When she couldn't find that community, Austin sought to create it. Her mission was to be her own coach after having lost that team structure in her life, but also to be relatable in her approach. It wasn't her intention to follow in her mom's path as a fitness professional. However, she embraced the opportunity to reiterate on Denise's journey for her own audience.

"I feel like I have a very unintimidating brand because I really am the normal girl. I workout for 30 minutes a day, I eat honestly bad like 70% of the time and I just want to show that like, you can do both, you can be both. And then you can also grow a brand, be an entrepreneur and be in Sports Illustrated Swimsuit," she says.

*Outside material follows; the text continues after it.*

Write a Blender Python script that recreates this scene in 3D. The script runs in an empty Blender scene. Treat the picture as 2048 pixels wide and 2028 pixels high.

Even after walking alongside her 65-year-old mom on the Sports Illustrated Swimsuit runway and being named Rookie of the Year with her best friend and fellow Sports Illustrated Swimsuit model Christen Harper, Austin is steering clear of comparison and prioritizing her own happiness when it comes to setting her 2023 goals.

"It's really important to remember why you work out. It's not to fit into these beauty standards, it's to make sure that you feel like your best self. Work out not because you hate your body, but because you love it," she says. "I have the best relationship that I've ever had with my body and it's not an overnight thing."